» **Requirement**
The entries below contain a line with "Continue the Blender" and a line with "x, y = at(790, 88)". Retype exactly everything from the first down to the second, both included, and nothing else.

» **Entries supplied**

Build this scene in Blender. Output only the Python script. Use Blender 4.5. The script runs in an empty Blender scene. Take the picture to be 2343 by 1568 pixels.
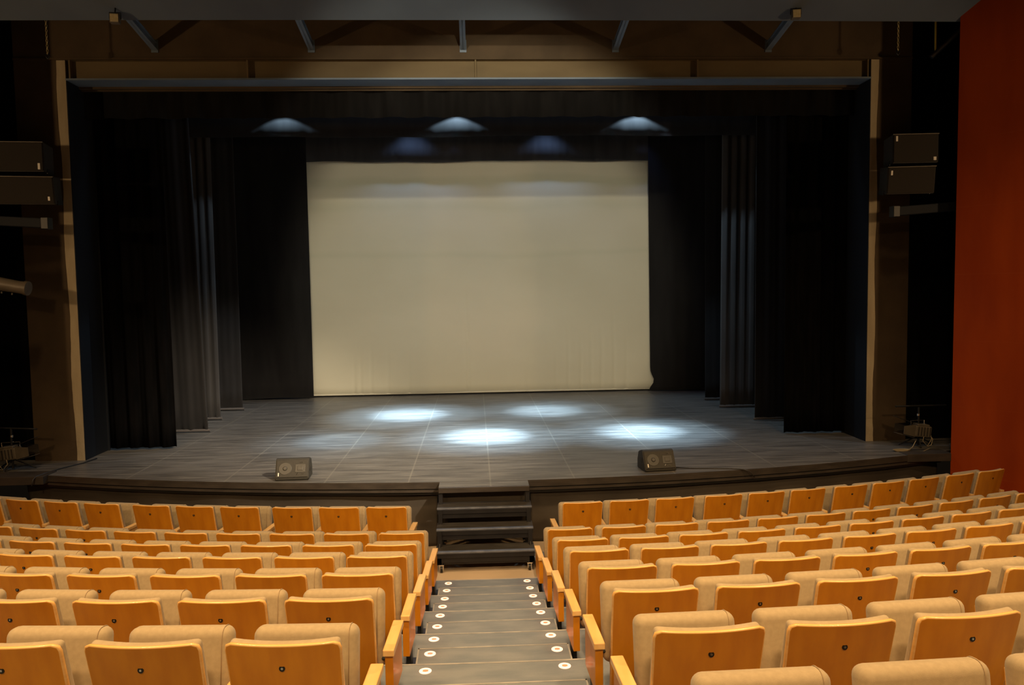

* * *

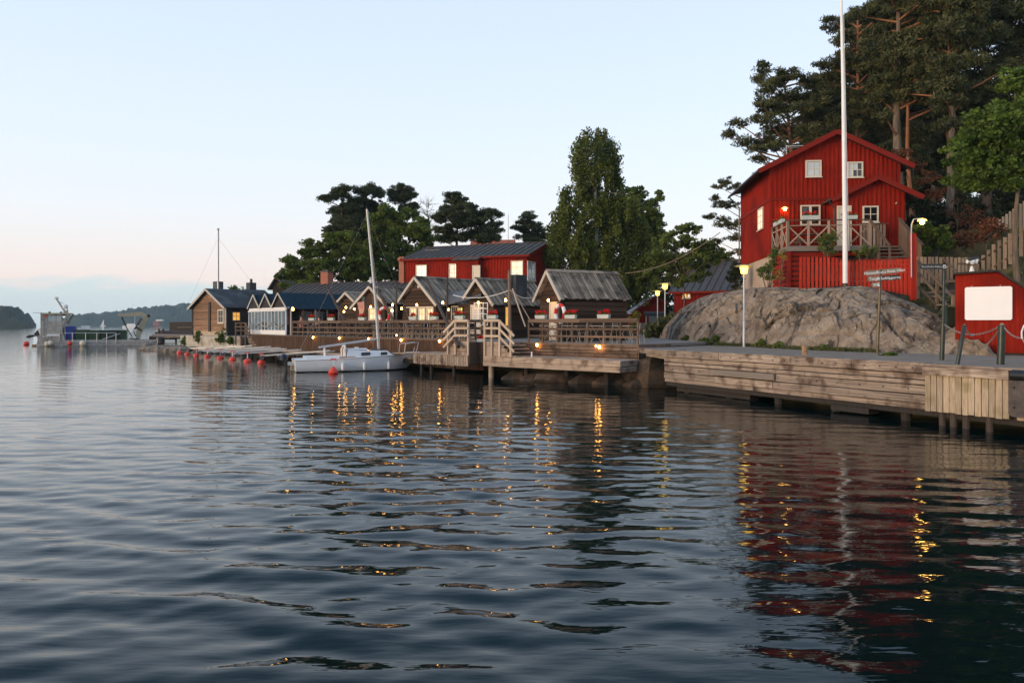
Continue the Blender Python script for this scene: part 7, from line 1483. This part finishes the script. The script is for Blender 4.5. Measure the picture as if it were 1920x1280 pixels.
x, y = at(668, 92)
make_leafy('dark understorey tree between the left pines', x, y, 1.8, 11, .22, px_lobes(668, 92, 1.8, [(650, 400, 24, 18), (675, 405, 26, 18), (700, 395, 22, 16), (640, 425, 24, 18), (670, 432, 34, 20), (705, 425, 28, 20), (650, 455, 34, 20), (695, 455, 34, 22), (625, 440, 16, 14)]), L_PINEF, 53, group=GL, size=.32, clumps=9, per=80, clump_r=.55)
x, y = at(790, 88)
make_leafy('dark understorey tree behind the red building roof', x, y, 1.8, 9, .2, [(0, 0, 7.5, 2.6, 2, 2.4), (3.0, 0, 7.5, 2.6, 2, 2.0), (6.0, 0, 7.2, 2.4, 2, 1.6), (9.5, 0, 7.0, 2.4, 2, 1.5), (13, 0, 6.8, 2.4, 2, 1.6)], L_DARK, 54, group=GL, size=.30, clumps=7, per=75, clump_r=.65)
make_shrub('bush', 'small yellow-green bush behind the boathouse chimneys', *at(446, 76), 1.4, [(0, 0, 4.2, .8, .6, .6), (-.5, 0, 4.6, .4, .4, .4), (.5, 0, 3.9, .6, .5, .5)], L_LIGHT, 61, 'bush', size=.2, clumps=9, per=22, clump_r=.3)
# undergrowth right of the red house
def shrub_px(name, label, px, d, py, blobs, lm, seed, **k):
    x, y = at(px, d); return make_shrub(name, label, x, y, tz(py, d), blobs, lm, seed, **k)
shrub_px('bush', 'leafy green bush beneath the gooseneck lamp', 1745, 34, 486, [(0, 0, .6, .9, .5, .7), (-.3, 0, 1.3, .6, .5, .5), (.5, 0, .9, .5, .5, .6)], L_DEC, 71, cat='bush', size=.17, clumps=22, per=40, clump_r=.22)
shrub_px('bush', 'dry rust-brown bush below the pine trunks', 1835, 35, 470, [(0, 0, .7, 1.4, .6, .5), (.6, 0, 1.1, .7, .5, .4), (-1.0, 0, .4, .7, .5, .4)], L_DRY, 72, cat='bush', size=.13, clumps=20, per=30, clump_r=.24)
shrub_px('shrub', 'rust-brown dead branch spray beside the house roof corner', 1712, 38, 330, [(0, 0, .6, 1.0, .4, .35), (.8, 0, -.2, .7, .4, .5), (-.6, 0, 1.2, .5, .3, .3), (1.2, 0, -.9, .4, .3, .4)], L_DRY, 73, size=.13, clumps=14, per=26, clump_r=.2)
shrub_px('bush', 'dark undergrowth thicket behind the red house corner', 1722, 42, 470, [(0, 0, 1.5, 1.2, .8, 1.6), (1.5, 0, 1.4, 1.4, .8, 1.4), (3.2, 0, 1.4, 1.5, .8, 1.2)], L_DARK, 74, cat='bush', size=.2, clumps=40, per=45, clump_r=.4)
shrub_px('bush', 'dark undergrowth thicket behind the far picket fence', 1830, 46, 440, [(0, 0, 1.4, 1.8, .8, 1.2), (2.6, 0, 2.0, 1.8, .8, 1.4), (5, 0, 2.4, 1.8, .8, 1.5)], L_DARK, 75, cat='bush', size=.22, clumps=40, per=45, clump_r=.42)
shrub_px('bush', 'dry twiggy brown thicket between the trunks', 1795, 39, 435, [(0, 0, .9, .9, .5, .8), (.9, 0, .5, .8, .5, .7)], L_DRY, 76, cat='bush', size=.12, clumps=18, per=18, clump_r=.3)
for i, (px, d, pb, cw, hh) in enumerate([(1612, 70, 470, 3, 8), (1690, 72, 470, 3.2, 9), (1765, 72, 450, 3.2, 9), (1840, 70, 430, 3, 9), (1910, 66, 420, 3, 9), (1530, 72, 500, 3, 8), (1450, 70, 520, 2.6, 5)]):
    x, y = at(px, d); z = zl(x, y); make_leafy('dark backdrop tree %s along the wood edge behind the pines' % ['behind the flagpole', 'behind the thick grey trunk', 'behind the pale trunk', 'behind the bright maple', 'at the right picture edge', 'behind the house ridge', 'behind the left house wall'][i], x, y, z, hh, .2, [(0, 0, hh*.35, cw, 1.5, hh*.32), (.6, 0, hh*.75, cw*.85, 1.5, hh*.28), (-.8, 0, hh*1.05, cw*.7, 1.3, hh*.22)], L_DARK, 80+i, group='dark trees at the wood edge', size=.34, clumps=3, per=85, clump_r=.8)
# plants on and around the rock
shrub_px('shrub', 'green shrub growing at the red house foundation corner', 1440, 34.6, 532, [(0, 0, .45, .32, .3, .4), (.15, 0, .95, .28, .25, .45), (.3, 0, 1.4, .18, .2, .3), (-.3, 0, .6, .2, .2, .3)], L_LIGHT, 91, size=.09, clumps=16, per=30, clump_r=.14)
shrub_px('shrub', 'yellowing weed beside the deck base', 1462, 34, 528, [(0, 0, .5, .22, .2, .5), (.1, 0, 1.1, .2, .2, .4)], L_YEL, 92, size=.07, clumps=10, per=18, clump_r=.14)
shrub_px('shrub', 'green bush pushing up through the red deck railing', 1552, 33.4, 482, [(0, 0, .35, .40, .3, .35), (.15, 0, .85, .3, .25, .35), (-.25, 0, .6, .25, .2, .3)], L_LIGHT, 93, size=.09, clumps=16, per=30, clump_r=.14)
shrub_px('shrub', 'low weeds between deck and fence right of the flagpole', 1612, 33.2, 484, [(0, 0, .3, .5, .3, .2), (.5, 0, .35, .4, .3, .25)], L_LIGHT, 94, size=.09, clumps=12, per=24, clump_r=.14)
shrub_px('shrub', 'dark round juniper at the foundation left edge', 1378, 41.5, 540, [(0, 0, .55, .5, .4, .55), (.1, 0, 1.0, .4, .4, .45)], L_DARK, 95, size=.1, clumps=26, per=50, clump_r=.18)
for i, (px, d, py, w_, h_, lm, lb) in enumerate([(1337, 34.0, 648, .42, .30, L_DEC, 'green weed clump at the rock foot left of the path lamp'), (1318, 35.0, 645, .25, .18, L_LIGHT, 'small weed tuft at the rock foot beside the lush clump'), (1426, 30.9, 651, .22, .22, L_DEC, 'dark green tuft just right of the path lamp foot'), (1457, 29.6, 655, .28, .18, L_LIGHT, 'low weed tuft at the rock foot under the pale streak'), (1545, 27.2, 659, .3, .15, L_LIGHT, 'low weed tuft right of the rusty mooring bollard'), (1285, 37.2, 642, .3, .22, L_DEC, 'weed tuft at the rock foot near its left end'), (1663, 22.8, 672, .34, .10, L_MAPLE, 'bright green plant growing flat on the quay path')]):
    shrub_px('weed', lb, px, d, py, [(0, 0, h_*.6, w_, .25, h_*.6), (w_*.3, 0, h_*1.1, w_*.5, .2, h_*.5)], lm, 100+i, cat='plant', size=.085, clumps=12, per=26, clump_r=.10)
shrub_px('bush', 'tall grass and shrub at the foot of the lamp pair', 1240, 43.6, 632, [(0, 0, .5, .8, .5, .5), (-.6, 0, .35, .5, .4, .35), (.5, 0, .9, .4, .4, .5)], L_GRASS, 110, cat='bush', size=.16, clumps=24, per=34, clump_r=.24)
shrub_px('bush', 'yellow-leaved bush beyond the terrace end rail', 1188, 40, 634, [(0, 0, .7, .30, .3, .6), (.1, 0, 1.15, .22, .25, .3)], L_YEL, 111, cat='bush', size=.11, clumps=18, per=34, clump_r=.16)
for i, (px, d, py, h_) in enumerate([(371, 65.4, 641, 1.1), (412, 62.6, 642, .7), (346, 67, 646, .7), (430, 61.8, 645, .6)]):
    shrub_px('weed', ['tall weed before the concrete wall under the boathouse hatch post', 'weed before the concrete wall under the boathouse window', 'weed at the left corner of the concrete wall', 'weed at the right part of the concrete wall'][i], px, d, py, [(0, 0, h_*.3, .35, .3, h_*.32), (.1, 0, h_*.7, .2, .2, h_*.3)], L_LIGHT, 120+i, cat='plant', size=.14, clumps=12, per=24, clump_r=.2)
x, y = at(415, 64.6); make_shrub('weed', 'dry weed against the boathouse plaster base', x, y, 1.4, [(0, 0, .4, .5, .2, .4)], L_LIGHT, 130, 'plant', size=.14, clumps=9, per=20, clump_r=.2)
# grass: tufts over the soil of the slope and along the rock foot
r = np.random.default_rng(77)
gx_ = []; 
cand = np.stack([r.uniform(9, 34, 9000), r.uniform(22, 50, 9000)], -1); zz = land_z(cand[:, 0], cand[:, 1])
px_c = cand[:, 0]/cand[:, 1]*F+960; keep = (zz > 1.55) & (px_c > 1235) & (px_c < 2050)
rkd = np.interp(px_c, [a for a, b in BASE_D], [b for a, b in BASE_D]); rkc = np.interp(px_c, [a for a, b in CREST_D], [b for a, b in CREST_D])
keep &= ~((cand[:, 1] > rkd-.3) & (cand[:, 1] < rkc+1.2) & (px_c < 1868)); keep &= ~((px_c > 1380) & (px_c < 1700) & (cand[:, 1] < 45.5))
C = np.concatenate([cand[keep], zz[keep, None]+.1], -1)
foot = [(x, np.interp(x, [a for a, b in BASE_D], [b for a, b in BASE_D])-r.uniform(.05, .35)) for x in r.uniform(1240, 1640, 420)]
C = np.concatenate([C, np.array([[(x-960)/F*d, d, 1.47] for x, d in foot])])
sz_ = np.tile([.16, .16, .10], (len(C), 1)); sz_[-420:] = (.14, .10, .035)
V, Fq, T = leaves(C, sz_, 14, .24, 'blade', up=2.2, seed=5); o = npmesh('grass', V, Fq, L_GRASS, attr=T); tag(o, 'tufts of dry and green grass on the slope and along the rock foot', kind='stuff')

» **Task result**
Continue the Blender Python script for this scene: part 7, from line 1483. This part finishes the script. The script is for Blender 4.5. Measure the picture as if it were 1920x1280 pixels.
x, y = at(668, 92)
make_leafy('dark understorey tree between the left pines', x, y, 1.8, 11, .22, px_lobes(668, 92, 1.8, [(650, 400, 24, 18), (675, 405, 26, 18), (700, 395, 22, 16), (640, 425, 24, 18), (670, 432, 34, 20), (705, 425, 28, 20), (650, 455, 34, 20), (695, 455, 34, 22), (625, 440, 16, 14)]), L_PINEF, 53, group=GL, size=.32, clumps=9, per=80, clump_r=.55)
x, y = at(790, 88)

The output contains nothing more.